Supplied data →

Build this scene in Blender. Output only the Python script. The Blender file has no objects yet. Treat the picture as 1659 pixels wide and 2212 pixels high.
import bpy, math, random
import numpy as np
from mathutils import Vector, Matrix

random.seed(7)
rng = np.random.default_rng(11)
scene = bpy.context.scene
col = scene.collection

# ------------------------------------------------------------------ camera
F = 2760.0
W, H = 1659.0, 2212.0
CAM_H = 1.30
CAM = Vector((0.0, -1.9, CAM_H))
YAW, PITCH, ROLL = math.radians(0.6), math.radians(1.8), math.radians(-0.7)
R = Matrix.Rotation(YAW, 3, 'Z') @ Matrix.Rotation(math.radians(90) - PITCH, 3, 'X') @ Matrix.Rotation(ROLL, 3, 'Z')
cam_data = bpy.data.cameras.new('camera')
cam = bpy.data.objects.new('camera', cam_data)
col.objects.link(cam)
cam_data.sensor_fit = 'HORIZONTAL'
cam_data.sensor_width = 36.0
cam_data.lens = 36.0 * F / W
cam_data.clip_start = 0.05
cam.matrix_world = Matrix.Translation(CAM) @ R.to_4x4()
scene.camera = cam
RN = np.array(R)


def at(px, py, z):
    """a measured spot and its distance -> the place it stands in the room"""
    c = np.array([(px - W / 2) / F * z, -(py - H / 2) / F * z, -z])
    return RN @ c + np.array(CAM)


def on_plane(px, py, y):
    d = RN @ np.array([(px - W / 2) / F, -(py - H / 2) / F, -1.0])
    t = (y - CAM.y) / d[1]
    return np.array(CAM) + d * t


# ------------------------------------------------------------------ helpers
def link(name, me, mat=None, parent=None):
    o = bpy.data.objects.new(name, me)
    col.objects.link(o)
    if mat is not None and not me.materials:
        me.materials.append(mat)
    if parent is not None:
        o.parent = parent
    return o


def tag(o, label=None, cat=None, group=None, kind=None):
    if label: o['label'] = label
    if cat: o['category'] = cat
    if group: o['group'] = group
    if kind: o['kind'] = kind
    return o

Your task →
Repeat, word for word, the lines from the opening of the material through the line containing "return RN @ c + np.array(CAM)".

Output of the exercise →
Build this scene in Blender. Output only the Python script. The Blender file has no objects yet. Treat the picture as 1659 pixels wide and 2212 pixels high.
import bpy, math, random
import numpy as np
from mathutils import Vector, Matrix

random.seed(7)
rng = np.random.default_rng(11)
scene = bpy.context.scene
col = scene.collection

# ------------------------------------------------------------------ camera
F = 2760.0
W, H = 1659.0, 2212.0
CAM_H = 1.30
CAM = Vector((0.0, -1.9, CAM_H))
YAW, PITCH, ROLL = math.radians(0.6), math.radians(1.8), math.radians(-0.7)
R = Matrix.Rotation(YAW, 3, 'Z') @ Matrix.Rotation(math.radians(90) - PITCH, 3, 'X') @ Matrix.Rotation(ROLL, 3, 'Z')
cam_data = bpy.data.cameras.new('camera')
cam = bpy.data.objects.new('camera', cam_data)
col.objects.link(cam)
cam_data.sensor_fit = 'HORIZONTAL'
cam_data.sensor_width = 36.0
cam_data.lens = 36.0 * F / W
cam_data.clip_start = 0.05
cam.matrix_world = Matrix.Translation(CAM) @ R.to_4x4()
scene.camera = cam
RN = np.array(R)


def at(px, py, z):
    """a measured spot and its distance -> the place it stands in the room"""
    c = np.array([(px - W / 2) / F * z, -(py - H / 2) / F * z, -z])
    return RN @ c + np.array(CAM)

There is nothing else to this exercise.